Affordable, but limited in scope

To benefit all kinds of patrons as well, “we’re going to make the very, very best effort to make this affordable. It’s very important that it be affordable,” Aronson said.

“It’s a place that we hope will be accessible to all of the performing arts in Cambridge and in the Greater Boston region,” he said.

But there are some limits on what people can expect to see – or perform – in the spaces programmed by 585 Arts.

“In the 30 years that we’ve been programming, one of the things that we do very successfully is we put the right artists into the right space. That means your audience is going to have the most enjoyable experience,” Aronson said.

Built for dance

Though the full potential of the garden space is described as still under discussion, it might host such things as spoken-word performances, smaller dance companies and mini versions or bite-size previews of what’s to come upstairs – in the words of Sal Zinno, BioMed Realty’s vice president of development, “performances that don’t require a lot of infrastructure like the full-blown theater we’ll have upstairs.”
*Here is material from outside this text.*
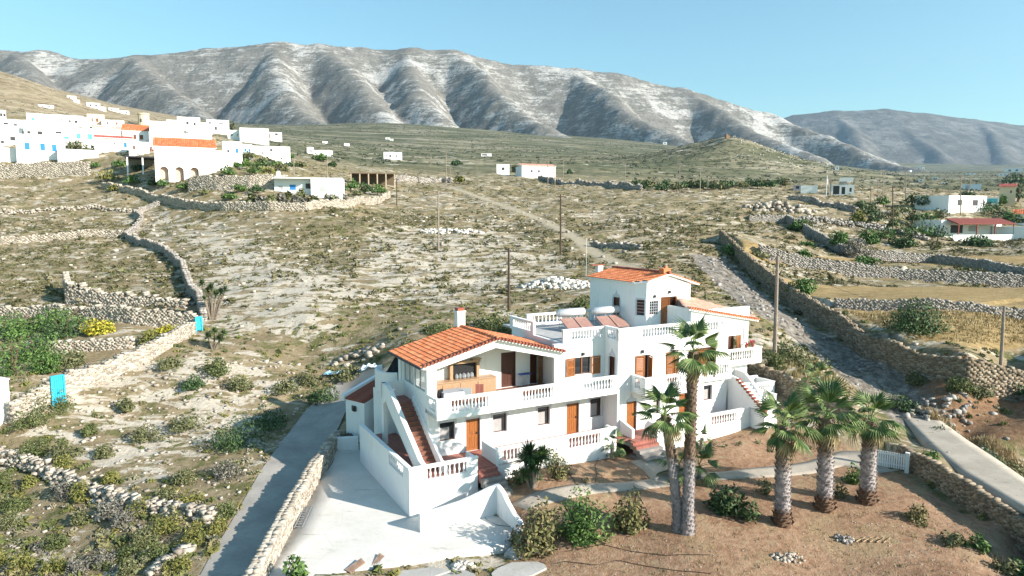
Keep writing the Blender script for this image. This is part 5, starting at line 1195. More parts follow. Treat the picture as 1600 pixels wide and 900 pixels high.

That theater, Aronson said, is “being built to accommodate a dance performance – and once you build a stage that can accommodate a dance performance, practically anything can perform on that. Because dance is the most technically demanding.” Still, as shown in a rendering and described by Aronson, it seems to be a space focused on music and dance: There’s no backstage or wings, nothing underneath that would allow for trap doors and contribute to clever theatrical staging and “no fly space,” he said, referring to the systems that raise and lower curtains, lights, scenery, stage effects and actors. (A rendering shows a light bar overhead.)

“Have you ever been to the ICA theater? It’s very similar to that in size, usage and design,” Aronson said, referring to jewel box theater looking over the water of the Boston Main Channel at Boston’s Institute of Contemporary Art. “This is not going to be a theater where you would present a fully produced opera production.”

Sit-down venue

And though there will be music, “it’s not a rock club,” he said. “There will certainly be music in there, because we do put music into theaters. But … for a sit-down music group, for jazz, for a group that wants to do a an acoustic set instead of a electric set. That would make this the appropriate venue.”

It’s expected that there will concessions available to theatergoers, but no hot foods – and whether they’re provided by local vendors was “TBD,” Aronson said. Zinno added that incorporating “some more significant offerings along the lines of food service” was discussed but rejected in favor of inspiring more business at nearby restaurants.

Aronson, whom Zinno said helped BioMed determine the size and capabilities of the stage, called the needs for creative space “dire” in Cambridge and Greater Boston. “This is what I hope will be the first significant step in addressing the many cultural space needs of the area,” he said.